I say be inwardly irritated but nice. The day before H proposed, he called me at work all 'When are you leaving? I have a surprise on the way!!!' so I watched the door all.day.long. Nothing ever came. He had ordered flowers late that am and they didn't have time to deliver them. I was so irritated. Now we have a rule that he can't tell me about surprises so I'm not disappointed if they don't pan out. Lol.
But, he tried in a way that if he failed he still had a good time.
It isn't like he hasn't been at my hotel before.... He has even been in the water in front of it.
OMG I'm pulling a mom move here.
Will it matter in 2 weeks?
I can't tell you how many times I heard that, but honestly. It's not worth fuming about. He just sucked at the execution and thinking it through, but I still think he was thinking of you when he planned it. I don't think he was being selfish,
Awww. I might've given it a head-tilt for lack of attention to detail, but at least a solid B+ for effort. I say get over it, though I probably wouldn't be able to resist teasing him about it.
You'll laugh about this later and it will be a good story.
But, he tried in a way that if he failed he still had a good time.
It isn't like he hasn't been at my hotel before.... He has even been in the water in front of it.
OMG I'm pulling a mom move here.
Will it matter in 2 weeks?
I can't tell you how many times I heard that, but honestly. It's not worth fuming about. He just sucked at the execution and thinking it through, but I still think he was thinking of you when he planned it. I don't think he was being selfish,
Nope.
I am not fuming. I think I am more sad and a little irked. I really was excited!
But, he tried in a way that if he failed he still had a good time.
It isn't like he hasn't been at my hotel before.... He has even been in the water in front of it.
What does this even mean? He failed? He made a show of balloons and flowers on a boat. Surely you realize that he could just bring them home for you, and he wasn't forced to throw them overboard without being able to hand them to you.

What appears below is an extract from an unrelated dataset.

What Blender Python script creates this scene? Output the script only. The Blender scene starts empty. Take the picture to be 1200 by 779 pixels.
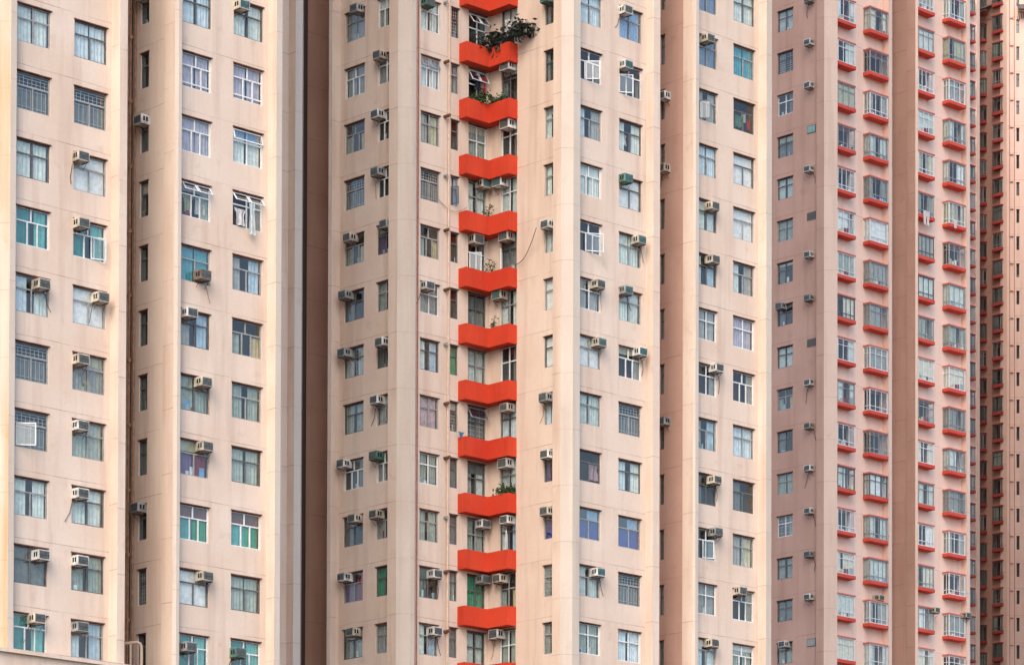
import bpy, bmesh, math, random
from mathutils import Matrix, Vector
rnd = random.Random(11)
S = bpy.context.scene
COL = S.collection
# ------------------------------------------------------------------ camera
W0, H0, F, CX, HOR = 1200.0, 779.0, 3880.0, 750.0, 1390.0
PITCH, ROLL = math.radians(1.3), math.radians(0.12)
CY = HOR - F * math.tan(PITCH)
CAMZ = 1.7
fw = Vector((0, math.cos(PITCH), math.sin(PITCH)))
rt = Vector((1, 0, 0)); up = rt.cross(fw)
RT = rt * math.cos(ROLL) + up * math.sin(ROLL)
UP = RT.cross(fw)
cd = bpy.data.cameras.new('camera'); cam = bpy.data.objects.new('camera', cd); COL.objects.link(cam)
cam.matrix_world = Matrix(((RT.x, UP.x, -fw.x, 0), (RT.y, UP.y, -fw.y, 0), (RT.z, UP.z, -fw.z, CAMZ), (0, 0, 0, 1)))
cd.sensor_width = 36; cd.lens = F / W0 * 36
cd.shift_x = (W0 / 2 - CX) / W0; cd.shift_y = (CY - H0 / 2) / W0
cd.clip_start = 1; cd.clip_end = 6000
S.camera = cam
R2 = math.sqrt(.5)
DV = {'R': Vector((R2, R2, 0)), 'L': Vector((R2, -R2, 0)), 'F': Vector((1, 0, 0))}
NV = {'R': Vector((R2, -R2, 0)), 'L': Vector((-R2, -R2, 0)), 'F': Vector((0, -1, 0))}
def ray(x, y): return fw + RT * ((x - CX) / F) - UP * ((y - CY) / F)
def cval(p, k): return p.y - p.x if k == 'R' else p.y + p.x if k == 'L' else p.y
def hit(x, y, k, c):
    d = ray(x, y); t = c / cval(d, k); v = d * t; v.z += CAMZ; return v
def at(x, k, c):                                     # plan point on a facade plane at picture column x (mid height)
    v = hit(x, 390, k, c); v.z = 0; return v
def sx(x, y, k, c, p0): return (hit(x, y, k, c) - p0).dot(DV[k])
# ------------------------------------------------------------------ materials
def nt(name):
    m = bpy.data.materials.new(name); m.use_nodes = True
    t = m.node_tree; b = t.nodes['Principled BSDF']; return m, t, b
def flat(name, col, rough=.6, metal=0, noise=0, nscale=6, spec=.3):
    m, t, b = nt(name)
    b.inputs['Roughness'].default_value = rough; b.inputs['Metallic'].default_value = metal
    b.inputs['Specular IOR Level'].default_value = spec
    if noise:
        tc = t.nodes.new('ShaderNodeTexCoord'); n = t.nodes.new('ShaderNodeTexNoise'); n.inputs['Scale'].default_value = nscale; n.inputs['Detail'].default_value = 5
        oi = t.nodes.new('ShaderNodeObjectInfo'); ad = t.nodes.new('ShaderNodeVectorMath'); ad.operation = 'ADD'
        sc = t.nodes.new('ShaderNodeVectorMath'); sc.operation = 'SCALE'; sc.inputs['Scale'].default_value = 37
        co = t.nodes.new('ShaderNodeCombineXYZ')
        for i in range(3): t.links.new(oi.outputs['Random'], co.inputs[i])
        t.links.new(co.outputs[0], sc.inputs[0]); t.links.new(tc.outputs['Object'], ad.inputs[0]); t.links.new(sc.outputs[0], ad.inputs[1])
        t.links.new(ad.outputs[0], n.inputs['Vector'])
        mx = t.nodes.new('ShaderNodeMix'); mx.data_type = 'RGBA'
        mx.inputs['A'].default_value = tuple(c * (1 - noise) for c in col) + (1,); mx.inputs['B'].default_value = tuple(min(1, c * (1 + noise)) for c in col) + (1,)
        rp = t.nodes.new('ShaderNodeValToRGB'); rp.color_ramp.elements[0].position = .35; rp.color_ramp.elements[1].position = .65
        t.links.new(n.outputs['Fac'], rp.inputs[0]); t.links.new(rp.outputs[0], mx.inputs['Factor']); t.links.new(mx.outputs['Result'], b.inputs['Base Color'])
    else: b.inputs['Base Color'].default_value = tuple(col) + (1,)
    return m
def paint(name, a, b2, grime=.25, joint=.55, stain=(.30, .17, .12), patch=.5, thr=.5):
    """weathered masonry paint: two tones in big patches, vertical rain streaks, floor joints, specks"""
    m, t, b = nt(name); N = t.nodes.new; L = t.links.new
    b.inputs['Roughness'].default_value = .85; b.inputs['Specular IOR Level'].default_value = .2
    tc = N('ShaderNodeTexCoord'); oi = N('ShaderNodeObjectInfo')
    off = N('ShaderNodeVectorMath'); off.operation = 'MULTIPLY_ADD'
    off.inputs[1].default_value = (53, 31, 71)
    co = N('ShaderNodeCombineXYZ')
    for i in range(3): L(oi.outputs['Random'], co.inputs[i])
    L(co.outputs[0], off.inputs[0]); L(tc.outputs['Object'], off.inputs[2])
    def noise(scale, detail, mapscale=None, rough=.55):
        n = N('ShaderNodeTexNoise'); n.inputs['Scale'].default_value = scale; n.inputs['Detail'].default_value = detail; n.inputs['Roughness'].default_value = rough
        if mapscale:
            mp = N('ShaderNodeMapping'); mp.inputs['Scale'].default_value = mapscale; L(off.outputs[0], mp.inputs[0]); L(mp.outputs[0], n.inputs['Vector'])
        else: L(off.outputs[0], n.inputs['Vector'])
        return n.outputs['Fac']
    def ramp(src, p0, p1):
        r = N('ShaderNodeMapRange'); r.inputs['From Min'].default_value = p0; r.inputs['From Max'].default_value = p1; L(src, r.inputs['Value']); return r.outputs[0]
    def mul(x, y):
        n = N('ShaderNodeMath'); n.operation = 'MULTIPLY'
        L(x, n.inputs[0])
        if isinstance(y, float): n.inputs[1].default_value = y
        else: L(y, n.inputs[1])
        return n.outputs[0]
    def mix(fac, A, Bc):
        n = N('ShaderNodeMix'); n.data_type = 'RGBA'
        if isinstance(fac, float): n.inputs['Factor'].default_value = fac
        else: L(fac, n.inputs['Factor'])
        for s, v in (('A', A), ('B', Bc)):
            if isinstance(v, tuple): n.inputs[s].default_value = v + (1,)
            else: L(v, n.inputs[s])
        return n.outputs['Result']
    c = mix(ramp(noise(.33, 4), .5 - patch * .3, .5 + patch * .3), a, b2)
    c = mix(mul(ramp(noise(1, 5, (1.6, 1.6, .10)), thr, thr + .28), grime), c, stain)          # rain streaks
    c = mix(mul(ramp(noise(1, 6, (5, 5, .5), .7), .60, .85), grime * .9), c, stain)
    c = mix(mul(ramp(noise(1.1, 7), .62, .80), grime * .8), c, tuple(x * 1.0 for x in stain))
    c = mix(mul(ramp(noise(7, 6), .35, .75), .10), c, tuple(x * .55 for x in a))
    # floor joints: object z measured from a joint, storey height in the object's colour
    sp = N('ShaderNodeSeparateXYZ'); L(tc.outputs['Object'], sp.inputs[0])
    ci = N('ShaderNodeSeparateColor'); L(oi.outputs['Color'], ci.inputs[0])
    wob = N('ShaderNodeMath'); wob.operation = 'MULTIPLY_ADD'; wob.inputs[1].default_value = .06; L(noise(.9, 3), wob.inputs[0]); L(sp.outputs['Z'], wob.inputs[2])
    hh = N('ShaderNodeMath'); hh.operation = 'MULTIPLY'; hh.inputs[1].default_value = 4; L(ci.outputs[0], hh.inputs[0])
    dv = N('ShaderNodeMath'); dv.operation = 'DIVIDE'; L(wob.outputs[0], dv.inputs[0]); L(hh.outputs[0], dv.inputs[1])
    fr = N('ShaderNodeMath'); fr.operation = 'FRACT'; L(dv.outputs[0], fr.inputs[0])
    lo = ramp(fr.outputs[0], .0145, .0085)
    jf = mul(mul(lo, ramp(noise(.7, 4), .30, .62)), joint)
    c = mix(jf, c, (.17, .09, .065))
    below = ramp(fr.outputs[0], .74, 1.0)
    c = mix(mul(mul(below, ramp(noise(1, 5, (2.2, 2.2, .3)), .48, .75)), grime * .6), c, stain)
    L(c, b.inputs['Base Color'])
    bp = N('ShaderNodeBump'); bp.inputs['Strength'].default_value = .25; bp.inputs['Distance'].default_value = .02
    L(noise(3, 8), bp.inputs['Height']); L(bp.outputs[0], b.inputs['Normal'])
    return m
def glass(name, tint, refl=.16, rough=.03):
    m, t, b = nt(name); t.nodes.remove(b); N = t.nodes.new; L = t.links.new
    tr = N('ShaderNodeBsdfTransparent'); tr.inputs[0].default_value = tint + (1,)
    gl = N('ShaderNodeBsdfGlossy'); gl.inputs['Roughness'].default_value = rough; gl.inputs[0].default_value = (.90, .90, .88, 1)
    tc = N('ShaderNodeTexCoord'); no = N('ShaderNodeTexNoise'); no.inputs['Scale'].default_value = 1.3
    bp = N('ShaderNodeBump'); bp.inputs['Strength'].default_value = .06; bp.inputs['Distance'].default_value = .05
    L(tc.outputs['Object'], no.inputs['Vector']); L(no.outputs['Fac'], bp.inputs['Height']); L(bp.outputs[0], gl.inputs['Normal'])
    ge = N('ShaderNodeNewGeometry'); dt = N('ShaderNodeVectorMath'); dt.operation = 'DOT_PRODUCT'; L(ge.outputs['Incoming'], dt.inputs[0]); L(ge.outputs['Normal'], dt.inputs[1])
    def mth(op, x, y=None):                              # Schlick reflectance, the same from both sides of the thin pane
        n = N('ShaderNodeMath'); n.operation = op
        for i, v in enumerate((x, y)):
            if v is None: continue
            if isinstance(v, float): n.inputs[i].default_value = v
            else: L(v, n.inputs[i])
        return n
    om = mth('SUBTRACT', 1.0, mth('ABSOLUTE', dt.outputs['Value']).outputs[0])
    ad = mth('MULTIPLY_ADD', mth('POWER', om.outputs[0], 5.0).outputs[0], .9); ad.inputs[2].default_value = refl + .06
    mx = N('ShaderNodeMixShader'); L(ad.outputs[0], mx.inputs[0]); L(tr.outputs[0], mx.inputs[1]); L(gl.outputs[0], mx.inputs[2])
    L(mx.outputs[0], t.nodes['Material Output'].inputs['Surface']); return m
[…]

Ya it wasn't the best thought out plan but he tried. And he tried pretty damn well. that's romantic. As comparison my husband asked me what time I'd be home from work because he wants to bang tonight. So theres that lol
I don't know that I would be upset but I would definitely side eye my DH if he did something like this. It would be just one more example of his not thinking through the details. Though thinking that you could just leave for 30 minutes in the middle of the afternoon is a pretty big detail to not think of, TBH. Yeah, the more I think about it, he tried to do a good thing but it was likely more about being able to drive around in the boat.
My DH is never about the details so I am pretty familiar with the side-eye, wth?, did you even think this through feeling. So this is totally something my DH would do.
It was a cute idea to bring them by boat, but it doesn't sound like he completely thought it through.
This is where I am at. It sounds like something he put a lot of effort into actually. I get that it wasn't "ideal", but I can see why he would be hurt.
ETA: I didn't see the part about the boat being a regular thing. But I still think he tried and that counts for something.
Taking a boat is not a gesture people. Maybe back story would help. LOL.
He is always out on the boat. We have argued that he goes too much before.
I was going to ask this. Given that, I can kind of see being irked. I think boats have more of a grand gesture feel when they aren't a contentious point in your relationship. I mean, if he loved to go-kart and drove by on his go-kart holding a cupcake that you could totally eat later, I don't think he'd be getting as many "Awwww"s.
I think it is a sweet gesture, I would not be upset about it. I wouldn't want balloons of any sort, but I couldn't be upset at my DH for making an effort of some sort.